To ensure your vans can be switched to electric, you will need to know how far they are driven and where and for how long they are parked when stationery. Some vans can be limited in terms of payload capacity so understanding the maximum weight to be carried is also important.
Mileage
As a large part of the savings to be made is based on the lower cost of electricity compared to diesel or petrol, then the higher the daily mileage covered, the quicker any purchase or lease cost premium will be recovered. However, where daily mileage exceeds an electric vans maximum single charge range, time will need to be available during the working day for recharging. It is possible that a van covering a very low daily mileage may seem to be a good candidate for an electric van, but it may be that the cost premium will not be recovered over the period the van is used by your business.
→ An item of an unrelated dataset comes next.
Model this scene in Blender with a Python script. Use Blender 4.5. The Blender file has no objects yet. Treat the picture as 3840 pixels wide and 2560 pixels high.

To identify vans which should work well as electric vehicles, a mileage log, mileage logging phone app or, if fitted, telematics should be used to understand the daily distance driven over a month, or greater period if journeys change from month to month. The actual mileage driven can then be compared with the driving range of the van you have in mind, taking into account that the driver will want some range in reserve at the end of the day to cover unplanned diversions, for instance.
Driving cycle
If during the working day the vehicle is parked either between delivery runs or while the driver is working on-site, there may be opportunities to top up the battery. This will depend on the location of the downtime and may rely on public chargepoints, of which there are over 20,000 at more than 13,000 locations. Regular opportunities to charge will significantly increase the achievable daily range or allow for the purchase of a vehicle with a smaller battery, which will be at a lower cost.